In Europe through the 19th century, linguistics centered on the comparative history of the Indo-European languages, with a concern for finding their common roots and tracing their development.

Working from a biblical perspective some scholars believed that all human languages were descended from the language of Adam, a language called the Adamic language. Many of these scholars believed that the Hebrew language was, in fact, the same as the Adamic language. However, the existence of any such single ancestoral language on timescales indicated by a literal reading of the Bible is not consistent with modern linguistics.

About 1880, scholars in the United States began to record the hundreds of native languages once found in North America.

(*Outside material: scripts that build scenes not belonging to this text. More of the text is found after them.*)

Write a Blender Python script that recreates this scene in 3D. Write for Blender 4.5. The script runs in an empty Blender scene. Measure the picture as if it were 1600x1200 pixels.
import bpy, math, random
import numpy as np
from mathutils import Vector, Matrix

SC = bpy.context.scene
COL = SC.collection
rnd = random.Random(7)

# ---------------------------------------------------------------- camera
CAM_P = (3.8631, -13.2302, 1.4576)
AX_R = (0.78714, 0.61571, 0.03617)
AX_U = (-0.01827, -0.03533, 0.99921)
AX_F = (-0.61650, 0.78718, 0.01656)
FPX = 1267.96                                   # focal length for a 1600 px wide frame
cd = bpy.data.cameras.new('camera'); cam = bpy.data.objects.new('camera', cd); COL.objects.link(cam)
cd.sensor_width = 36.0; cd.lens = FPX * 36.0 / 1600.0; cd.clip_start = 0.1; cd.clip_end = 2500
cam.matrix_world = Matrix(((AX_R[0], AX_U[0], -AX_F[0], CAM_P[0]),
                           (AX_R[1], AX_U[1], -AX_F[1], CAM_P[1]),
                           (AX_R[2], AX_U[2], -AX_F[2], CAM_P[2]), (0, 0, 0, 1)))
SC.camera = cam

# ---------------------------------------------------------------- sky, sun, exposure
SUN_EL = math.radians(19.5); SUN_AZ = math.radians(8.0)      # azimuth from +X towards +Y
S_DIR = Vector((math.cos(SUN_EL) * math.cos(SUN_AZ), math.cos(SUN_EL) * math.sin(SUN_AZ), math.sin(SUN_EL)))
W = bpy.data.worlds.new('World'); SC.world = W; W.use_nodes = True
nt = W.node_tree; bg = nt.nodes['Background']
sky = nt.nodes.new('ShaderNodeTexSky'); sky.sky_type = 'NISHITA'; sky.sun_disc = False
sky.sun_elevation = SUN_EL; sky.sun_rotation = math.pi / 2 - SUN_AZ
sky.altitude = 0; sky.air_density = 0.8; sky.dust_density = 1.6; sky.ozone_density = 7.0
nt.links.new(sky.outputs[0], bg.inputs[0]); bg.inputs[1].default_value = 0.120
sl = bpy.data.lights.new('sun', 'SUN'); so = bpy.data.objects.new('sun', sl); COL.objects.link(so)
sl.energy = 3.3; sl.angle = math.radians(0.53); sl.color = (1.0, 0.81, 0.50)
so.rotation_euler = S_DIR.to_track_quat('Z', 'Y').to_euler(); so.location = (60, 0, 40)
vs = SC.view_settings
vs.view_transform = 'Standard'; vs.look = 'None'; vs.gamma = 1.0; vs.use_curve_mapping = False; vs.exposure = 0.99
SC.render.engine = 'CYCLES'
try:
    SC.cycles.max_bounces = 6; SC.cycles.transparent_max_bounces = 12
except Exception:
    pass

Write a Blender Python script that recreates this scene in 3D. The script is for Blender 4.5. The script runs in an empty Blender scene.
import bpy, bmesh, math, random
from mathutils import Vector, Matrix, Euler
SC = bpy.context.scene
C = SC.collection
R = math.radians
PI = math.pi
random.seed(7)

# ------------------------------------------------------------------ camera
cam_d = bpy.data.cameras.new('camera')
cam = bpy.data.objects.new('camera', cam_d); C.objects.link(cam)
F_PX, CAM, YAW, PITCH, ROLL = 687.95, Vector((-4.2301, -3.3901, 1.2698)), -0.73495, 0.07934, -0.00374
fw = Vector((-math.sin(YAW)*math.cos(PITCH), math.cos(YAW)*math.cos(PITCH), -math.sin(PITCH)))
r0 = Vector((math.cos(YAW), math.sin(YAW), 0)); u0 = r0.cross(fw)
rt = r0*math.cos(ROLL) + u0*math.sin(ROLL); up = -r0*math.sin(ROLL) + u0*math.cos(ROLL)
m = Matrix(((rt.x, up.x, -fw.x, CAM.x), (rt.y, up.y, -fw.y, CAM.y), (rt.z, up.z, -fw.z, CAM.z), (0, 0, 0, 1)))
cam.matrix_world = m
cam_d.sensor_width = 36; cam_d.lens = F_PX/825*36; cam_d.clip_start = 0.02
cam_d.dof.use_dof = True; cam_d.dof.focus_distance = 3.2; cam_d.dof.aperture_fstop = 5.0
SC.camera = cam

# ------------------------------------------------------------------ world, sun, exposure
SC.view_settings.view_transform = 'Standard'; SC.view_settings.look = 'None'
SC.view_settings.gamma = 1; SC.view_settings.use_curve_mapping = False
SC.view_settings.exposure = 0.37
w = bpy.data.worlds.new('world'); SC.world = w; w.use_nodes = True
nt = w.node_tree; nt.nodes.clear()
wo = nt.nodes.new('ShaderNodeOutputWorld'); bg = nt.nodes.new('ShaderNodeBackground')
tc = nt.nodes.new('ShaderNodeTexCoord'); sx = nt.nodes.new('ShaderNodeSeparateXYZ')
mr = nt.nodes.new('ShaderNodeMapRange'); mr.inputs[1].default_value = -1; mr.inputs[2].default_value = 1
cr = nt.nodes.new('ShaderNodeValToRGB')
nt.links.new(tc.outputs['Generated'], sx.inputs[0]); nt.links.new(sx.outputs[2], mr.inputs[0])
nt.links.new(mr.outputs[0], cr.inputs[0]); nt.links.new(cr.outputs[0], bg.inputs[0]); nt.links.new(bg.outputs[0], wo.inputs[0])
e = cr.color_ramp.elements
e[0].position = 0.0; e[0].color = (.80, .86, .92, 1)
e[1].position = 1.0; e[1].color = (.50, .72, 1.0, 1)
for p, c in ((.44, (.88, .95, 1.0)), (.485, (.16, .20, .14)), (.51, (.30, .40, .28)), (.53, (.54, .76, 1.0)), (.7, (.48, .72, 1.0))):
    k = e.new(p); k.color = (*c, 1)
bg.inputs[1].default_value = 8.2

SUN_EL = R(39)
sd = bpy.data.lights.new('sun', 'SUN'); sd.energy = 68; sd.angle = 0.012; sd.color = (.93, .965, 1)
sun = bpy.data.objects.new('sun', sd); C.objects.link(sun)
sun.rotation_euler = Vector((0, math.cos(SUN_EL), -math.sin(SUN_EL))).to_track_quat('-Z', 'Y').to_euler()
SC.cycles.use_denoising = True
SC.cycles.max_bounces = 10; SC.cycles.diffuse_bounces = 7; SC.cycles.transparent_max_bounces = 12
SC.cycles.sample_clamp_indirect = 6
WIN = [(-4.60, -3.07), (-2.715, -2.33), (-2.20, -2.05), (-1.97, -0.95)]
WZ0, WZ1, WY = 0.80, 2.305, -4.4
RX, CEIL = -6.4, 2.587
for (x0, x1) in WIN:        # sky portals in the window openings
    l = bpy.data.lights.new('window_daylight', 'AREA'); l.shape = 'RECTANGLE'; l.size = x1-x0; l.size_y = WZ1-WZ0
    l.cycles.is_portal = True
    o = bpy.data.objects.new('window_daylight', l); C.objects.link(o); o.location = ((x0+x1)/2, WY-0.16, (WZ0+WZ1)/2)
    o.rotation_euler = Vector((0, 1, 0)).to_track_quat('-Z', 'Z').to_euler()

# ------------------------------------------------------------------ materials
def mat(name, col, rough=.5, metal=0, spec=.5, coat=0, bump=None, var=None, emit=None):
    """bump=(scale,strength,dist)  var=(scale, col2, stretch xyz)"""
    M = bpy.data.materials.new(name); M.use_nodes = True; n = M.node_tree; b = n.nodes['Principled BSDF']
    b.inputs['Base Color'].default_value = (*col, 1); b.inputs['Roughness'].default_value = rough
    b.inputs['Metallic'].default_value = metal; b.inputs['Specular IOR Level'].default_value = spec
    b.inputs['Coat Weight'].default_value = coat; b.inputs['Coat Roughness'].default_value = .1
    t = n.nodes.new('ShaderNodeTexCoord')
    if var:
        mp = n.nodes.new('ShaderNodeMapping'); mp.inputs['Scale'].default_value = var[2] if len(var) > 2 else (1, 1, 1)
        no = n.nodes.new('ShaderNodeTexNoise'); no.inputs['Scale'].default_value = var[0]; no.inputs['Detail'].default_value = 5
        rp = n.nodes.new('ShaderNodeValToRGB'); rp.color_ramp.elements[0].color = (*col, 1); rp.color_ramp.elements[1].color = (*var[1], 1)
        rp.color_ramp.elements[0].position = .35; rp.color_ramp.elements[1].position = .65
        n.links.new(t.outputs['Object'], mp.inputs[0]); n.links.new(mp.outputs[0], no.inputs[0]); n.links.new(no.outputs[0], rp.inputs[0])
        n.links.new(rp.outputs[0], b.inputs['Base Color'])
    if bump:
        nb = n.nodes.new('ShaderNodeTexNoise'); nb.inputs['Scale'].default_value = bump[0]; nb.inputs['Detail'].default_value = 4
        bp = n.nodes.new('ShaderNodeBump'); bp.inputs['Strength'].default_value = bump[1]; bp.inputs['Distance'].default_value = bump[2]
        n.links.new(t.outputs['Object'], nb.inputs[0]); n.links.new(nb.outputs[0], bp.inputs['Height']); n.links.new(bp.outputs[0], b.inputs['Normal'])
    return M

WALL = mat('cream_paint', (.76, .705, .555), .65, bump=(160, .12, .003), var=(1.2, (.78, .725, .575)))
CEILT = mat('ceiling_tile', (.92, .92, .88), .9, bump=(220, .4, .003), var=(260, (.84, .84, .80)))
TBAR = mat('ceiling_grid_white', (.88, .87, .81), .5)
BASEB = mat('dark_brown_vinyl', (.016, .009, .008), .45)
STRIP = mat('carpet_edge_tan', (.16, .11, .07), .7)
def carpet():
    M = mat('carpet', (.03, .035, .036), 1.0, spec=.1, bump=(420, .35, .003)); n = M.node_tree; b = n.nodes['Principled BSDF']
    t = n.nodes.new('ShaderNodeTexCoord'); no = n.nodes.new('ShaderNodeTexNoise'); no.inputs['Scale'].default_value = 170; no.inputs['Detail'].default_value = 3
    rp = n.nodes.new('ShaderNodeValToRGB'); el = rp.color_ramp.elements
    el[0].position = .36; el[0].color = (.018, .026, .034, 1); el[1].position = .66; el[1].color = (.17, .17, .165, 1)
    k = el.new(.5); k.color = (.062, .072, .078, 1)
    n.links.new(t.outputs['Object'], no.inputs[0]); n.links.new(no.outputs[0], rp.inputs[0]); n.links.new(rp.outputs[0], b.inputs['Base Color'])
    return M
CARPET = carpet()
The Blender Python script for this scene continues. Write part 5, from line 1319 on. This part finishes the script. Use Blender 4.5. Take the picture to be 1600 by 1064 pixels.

The concern with describing languages has spread throughout the world, and thousands of languages around the world have now been analyzed to varying degrees.

As this work was developing in the early twentieth century, mainly in America, linguists were confronted with languages whose structures differed greatly from those of known European languages.

Scholars decided they needed a theory of linguistic structure and methods of analysis.

From such concerns came the field of structural linguistics. Pioneers in it include the anthropologists Franz Boas and Edward Sapir, and Leonard Bloomfield.

When historical-comparative linguistics first met unfamiliar languages, the linguist's first job was to thoroughly describe the language.

In Europe there was a parallel development of structural linguistics, influenced most strongly by Ferdinand de Saussure, a Swiss student of Indo-European and general linguistics whose lectures on general linguistics, published posthumously by his students, set the direction of European linguistic analysis from the 1920s on; his approach has been widely adopted in other fields under the broad term "Structuralism."

During the second World War, Leonard Bloomfield and several of his students and colleagues developed teaching materials for a variety of languages whose knowledge was needed for the war effort.

This work led to an increasing prominence of the field of linguistics, which became a recognized discipline in most American universities only after the war.

From roughly 1980 onwards, pragmatic, functional, and cognitive approaches have steadily gained ground, both in the U.S. and in Europe.